International House hosts a session on communities in Denmark


photo by Samikshya Subedi

Deborah Altus gives a presentation on her sabbatical trip to Denmark and expresses her thoughts on the housing styles. The event was held Nov.9 in the International House.

On Wednesday, Nov.9, the International House hosted a Brown Bag lecture session where Deborah Altus, chair and professor of family and human services, reported on her visit to the Danish intentional communities. The presentation was informative and insightful, with mention of the shared housing arrangements there which include communes, housing cooperatives, ecovillages and cohousing communities and the lifestyles of the residents.

Altus presented the report through PowerPoint with pictures and videos which helped the audience to visualize the communities she visited. She explained that the people’s living style  focused on eco friendliness as well as intentional architectural aesthetics, which gave students further context about the origin of cohousing in Denmark.

“An ecovillage is an intentional community where the members work together to reduce their footprints through the eco-friendly design of the community. The members are united by a shared ecological and sometimes spiritual values,” Altus said.

The formation of intentional communities was inspired by the start of co-teaching from the folk high school movement in Denmark.
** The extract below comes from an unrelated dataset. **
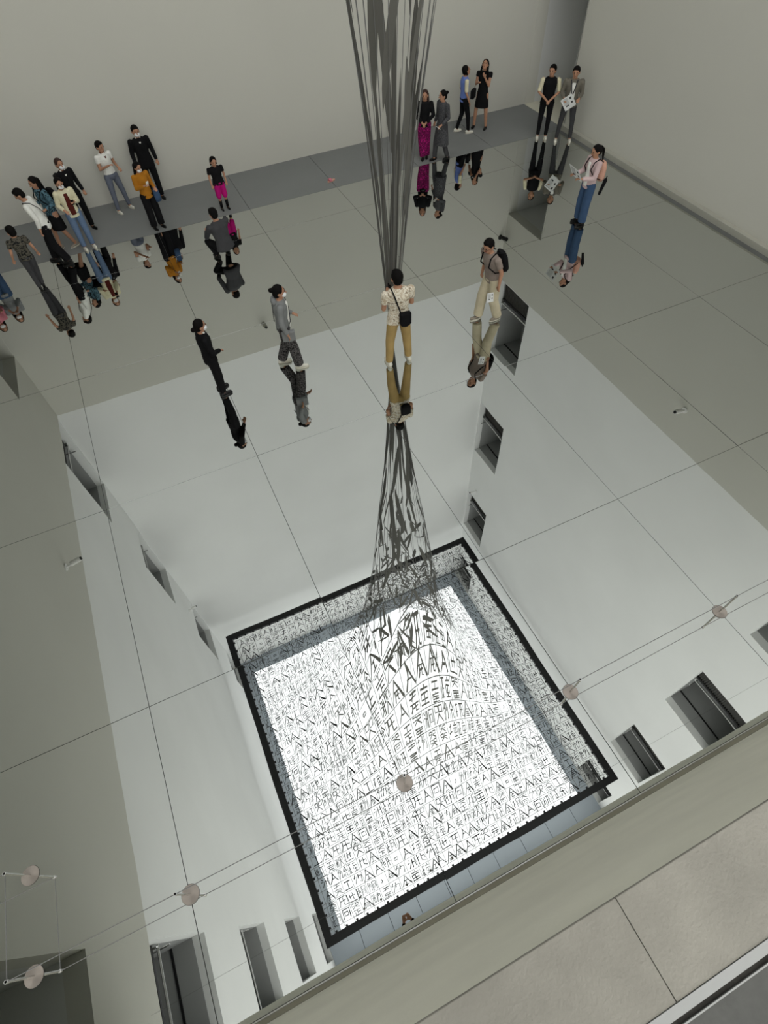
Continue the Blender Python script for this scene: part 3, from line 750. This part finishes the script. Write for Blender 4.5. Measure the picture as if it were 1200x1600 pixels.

That led to the communal sense among the working-class communities. It started when people felt the single families did not meet their needs. With the help of domestic work, labor needs and less wastefulness, shared housing became a growing method of living among the Danish.

Marianna Nothern, a former educator and an audit student at Washburn, also attended the event.

“This type of living helps prevent social isolation where an integrated group of people can live, work and play together. It makes me wish we had these options available in our area, here in Topeka,” Nothern said.

Altus concluding the presentation by expressing her fondness of the intentional communities and explained that they work so well because of the social safety the people have with changing jobs or adopting a different lifestyle.

“Denmark’s universal health care and other social systems allowed people to be more flexible in where they live and work,” said Karen Camarda, chair of physics and astronomy.

With information collected by experiencing the lifestyle and witnessing the environment, Altus gave an informational Brown Bag session.